Biden yönetimi İsrail’in Refah’a yönelik bombalı saldırılarına kategorik olarak karşı çıkmıyor. Geniş çaplı bir kara operasyonu istemeyen Washington, Hamas liderlerini hedef alan hassas silahlarla düzenlenmiş nokta saldırılarını tercih ediyor. Amerikalı yetkililer operasyonun İsrail’in Refah’a daha hedefli ve hassas bir operasyonla girmesi yönündeki Washington’ın uyarılarını dikkate aldığını gösterdiğini kaydediyor. Batılı yardım görevlilerinin ve Filistinli sivillerin ölümüne neden olan çok sayıda vahim olaya rağmen ABD, İsrail’in Gazze genelinde Hamas’ı yenme hedefini destekliyor.

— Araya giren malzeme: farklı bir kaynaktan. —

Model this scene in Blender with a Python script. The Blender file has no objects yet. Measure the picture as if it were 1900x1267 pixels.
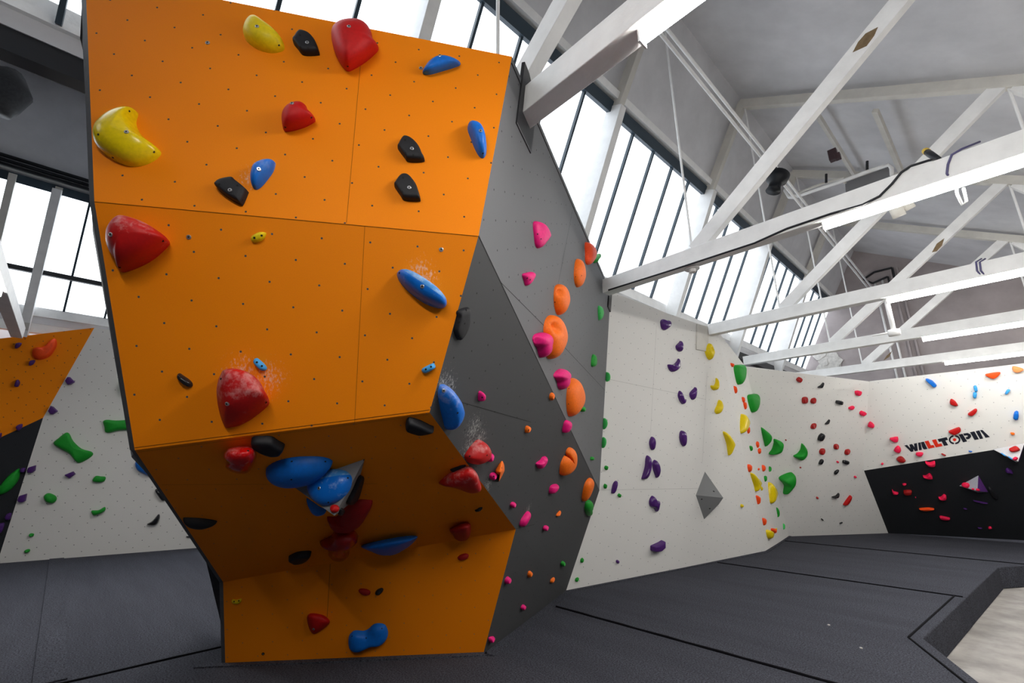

Saldırının Uluslararası Adalet Divanı’nın İsrail’e saldırıları durdurma çağrısından bir gün sonra yapılması Netanyahu hükümetinin uluslararası tepkileri dikkate almadığını gösteren son örnek oldu. Birleşmiş Milletler’in en üst düzey mahkemesi cuma günü İsrail’in Gazze’nin güneyindeki Refah kentine yönelik askeri saldırılarını durdurmasına hükmetmişti. İsrail’in karara uyma ihtimali düşük olarak görülse de uluslararası arenada giderek yalnızlaşan ülke üzerindeki baskının artması hedefleniyor.
İsrail’in son saldırısına Avrupa’dan da sert tepki geldi. İsrail’e saldırıları durdurma çağrısında bulunan Avrupa ülkeleri Uluslararası Adalet Divanı’nın kararlarının bağlayıcı olduğuna vurgu yaparak karara uyulmasının zorunlu olduğunu dile getirdi. İsrail saldırısının UAD kararının somut ihlali olarak değerlendiren Avrupalı yetkililer uluslararası hukuk herkes için geçerlidir, İsrail’in savaş politikaları için de geçerlidir” ifadelerini kullandı.